Monday, 30 December 2013

Rosicky's experience and grit can help end Arsenal's trophy drought


By Joss Bennett - @JossBennett

The £6.8 million capture of Tomás Rosický in the summer of 2006 remains one of very few examples of Arséne Wenger - a man of well-known principles - signing a player already well-established on the international scene.

Perhaps that is why the French manager has stuck by his man, as the midfielder has suffered several injury crises, failing to make 20 starts in a season since 2006/07 and missing the entirety of his third season at the club.

The Czech Republic captain has mustered just 15 league goals in six years with the Gunners and has often flattered to deceive, frustrating fans with poor decision making and an apparent obsession to cross or shoot with the outside of his right boot.

And yet Rosický is still held in high regard amongst many in the stands, and has apparently been promised a new contract offer by Wenger if he makes 25 appearances this season.

Now would be an apt time for the 33-year-old to put his injury troubled past behind him and help lead the club to a first trophy in eight years. The man Rosický was brought in to replace in 2006, Robert Pirès, was 31 and in his penultimate season with the club when he was part of the last trophy-winning Arsenal side.

The Frenchman is an undisputed club legend, and now Rosický has the chance to put his name in Arsenal history books, with the Gunners top of the Premier League and serious title contenders for the first time in recent memory.

And despite his injury problems, a Premier League medal would be no less than ‘The Little Mozart’ deserves. The midfielder is one of a number of players in the current Arsenal side that wears his heart on his sleeve and not only has the capacity to excite the crowd with a run, pass or shot but also to raise the decibels in the stadium with what has become a trademark sliding tackle in the opposition half.

Perhaps the best example of Rosický’s work-rate this season was the 1-0 victory over Borussia Dortmund on the German’s own turf.
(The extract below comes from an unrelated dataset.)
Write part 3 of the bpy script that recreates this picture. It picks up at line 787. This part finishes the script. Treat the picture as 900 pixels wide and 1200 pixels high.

With the Gunners on the backfoot for most of the game, and their Champions League future looking bleak after defeat to Dortmund in London a fortnight earlier, Rosický pulled a performance of exceptional quality out of the bag.

The midfielder made three tackles and two interceptions in the middle of the park, and made a further five ball recoveries to stop opposition attacks and prompt an attack for his own team.

One of the attacking midfielder’s most useful attributes for this Arsenal team is that he is constantly playing on the front foot. Rosický’s first and last thought is to get the ball forward, and he can change the tempo of a game in an instant when others around him are looking to keep possession and probe for a clearer opening.

This attribute was summed up twice in the build-up to Aaron Ramsey’s winning goal at Signal Iduna Park. The Czech first won the ball back with a tackle near the centre circle, then – after momentarily giving it away – played a perfectly weighted first time pass to Mesut Ozil, whose cross was in turn bundled in by the aforementioned Welshman.

It was a key but undervalued pass for a key goal in which Olivier Giroud and Ramsey stole the credit.

Perhaps two seasons ago, with Rosický 30 yards from goal, we might have seen a chance go missing with a long shot or an attempted pass over the top with the outside of his boot. But Rosický has grown as a player, he is still – perhaps more – desperate for success but he now seems to know that he doesn’t need fancy tricks or even goals to stay in Wenger’s plans.

The Arsenal manager has been very rewarding to players who work hard and Rosický is no exception.

In fact, this attitude now seems to be part of the ethic of the current squad. There is certainly a feeling amongst fans that the players are part of a team, and not individuals seeking individual glory.

There is now a mix of old and young, with Mikel Arteta another more senior player, and the balance seems right at last. As the fourth-longest serving player at the club, Rosický has seen stars leave but he now owes something to the club for the faith shown in him, and the club owes something to him for his loyalty and hard work.

Hopefully there will be smiles all-round come May.